Islamisasi di Kalimantan
Bebeda dengan Muhammad Arsyad yang menjadi perintis
pusat pendidikan Islam, Muhammad Nafis mencemplungkan dirinya dalam
usaha penyebarluasan Islam di wilayah pedalaman Kalimantan. Dia
memerankan dirinya sebagai ulama sufi kelana yang khas, keluar-masuk
hutan menyebarkan ajaran Allah dan Rasul-Nya. Dan oleh karena itu beliau
memainkan peranan penting dalam mengembangkan Islam di Kalimantan.
Islam masuk Kalimantan Selatan lebih belakangan ketimbang misalnya,
Sumatera Utara dan Aceh. Seperti diungkapkan Azra, diperkirakan pada
awal abad ke-16 sudah ada sejumlah muslim di sini, tetapi Islam baru
mencapai momentumnya setelah pasukan Kesultanan Demak datang ke
Banjarmasin untuk membantu Pangeran Samudra dalam perjuangannya melawan
kalangan elite di Kerajaan Daha. Setelah kemenangannya, Pangeran Samudra
beralih memeluk Islam pada sekitar tahun 936/1526, dan diangkat sebagai
sultan pertama di Kesultanan Banjar. Dia diberi gelar Sultan Suriansyah
atau Surian Allah oleh seorang da’i Arab.
Dengan berdirinya Kesultanan Banjar, otomatis Islam
dianggap sebagai agama resmi negara. Namun demikian, kaum muslimin
hanya merupakan kelompok minoritas di kalangan penduduk. Para pemeluk
Islam, umumnya hanya terbatas pada orang-orang Melayu. Islam hanya mampu
masuk secara sangat perlahan di kalangan suku Dayak. Bahkan di kalangan
kaum Muslim Melayu, kepatuhan kepada ajaran Islam boleh dibilang minim
dan tidak lebih dari sekadar pengucapan dua kalimah syahadat. Di bawah
para sultan yang turun-temurun hingga masa Muhammad Arsyad dan Muhammad
Nafis, tidak ada upaya yang serius dari kalangan istana untuk
menyebarluaskan Islam secara intensif di kalangan penduduk Kalimantan.

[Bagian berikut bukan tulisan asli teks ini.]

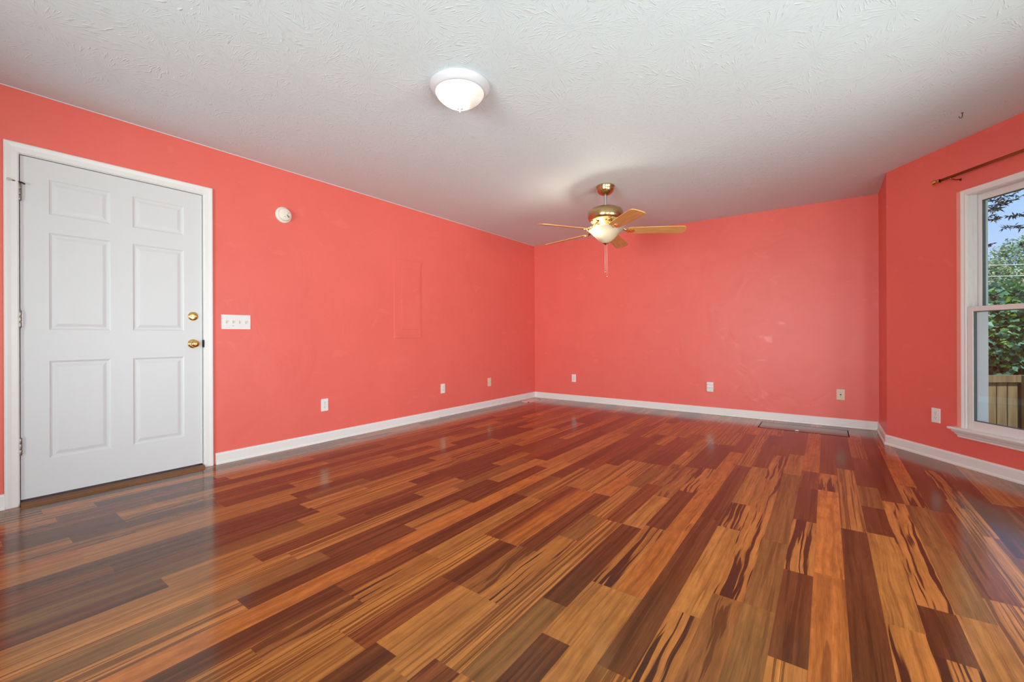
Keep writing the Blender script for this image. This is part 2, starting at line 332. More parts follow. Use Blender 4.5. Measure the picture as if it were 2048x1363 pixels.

Karena itu, tidak berlebih jika Muhammad Nafis dan terlebih Muhammad
Arsyad Al-Banjari merupakan tokoh penting dalam proses Islamisasi lebih
lanjut di Kalimantan. Dua orang ini pula yang memperkenalkan
gagasan-gagasan keagamaan baru di Kalimantan Selatan.
Daya Spiritual dan Kewajiban Syari’at
Tak banyak karya yang ditinggalkannya. Namun,
karya-karyanya senantiasa menjadi rujukan, tak hanya bagi kaum muslim
Nusantara, tapi juga mancanegara. Di antara kitabnya adalah al-Durr
al-Nafs. Nama kitab “Durr Al-Nafis” sesungguhnya amatlah panjang.
Lengkapnya, kitab yang ditulis di Makkah pada 1200/1785 ini: “Durr
Al-Nafis fi Bayan Wahdat Al-Af’al Al-Asma’ wa Al-Shifat wa Al-Dzat
Al-Taqdis”. Kitab ini berkali-kali dicetak di Kairo oleh Dar Al-Thaba’ah
(1347/1928) dan oleh Musthafa Al-Halabi (1362/1943), di Makkah oleh
Mathba’at Al-Karim Al-Islamiyah (1323/1905), dan di berbagai tempat di
Nusantara. Kitab ini menggunakan bahasa Jawi, sehingga dapat dibaca oleh
orang-orang yang tidak faham bahasa Arab.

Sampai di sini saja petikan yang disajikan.